Ask: “What was different? What changed?”
Take 3–4 observations before moving on.
Peer pitch activity (5 – 40 min)
Each student delivers a 90-second verbal explanation of one geophysics concept (their choice, from Weeks 1–4) to a partner. Partner gives structured feedback on 4 criteria:
Was there an analogy?
Was the “why it matters” clear?
Was there unexplained jargon?
Would you want to learn more?
Pairs swap roles. Then 2–3 volunteers present to the full room.
Class debrief: What made the best explanations work — and why is this hard even when you understand the content?
Relevance
Communication: Earthquake misinformation spreads faster than seismic waves on social media. The USGS 2024–33 EHP Decadal Strategy explicitly identifies “risk translation and communication” as a core program priority. Geoscientists who can communicate clearly are rare and in demand.

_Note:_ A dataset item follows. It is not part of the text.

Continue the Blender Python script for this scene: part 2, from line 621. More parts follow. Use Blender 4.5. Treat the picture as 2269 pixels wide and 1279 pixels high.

Career: Every job interview contains a version of this moment — explain your work to a non-expert. The 90-second verbal explanation is also directly transferable to cover letters, LinkedIn summaries, and conference poster conversations.
Go Deeper
USGS “Did You Feel It?” citizen science program · Fallou et al. (2022) on fighting earthquake misinformation
One name: Dr. Sara McBride, USGS — earthquake risk communication. What frameworks does she use to explain probabilistic hazard?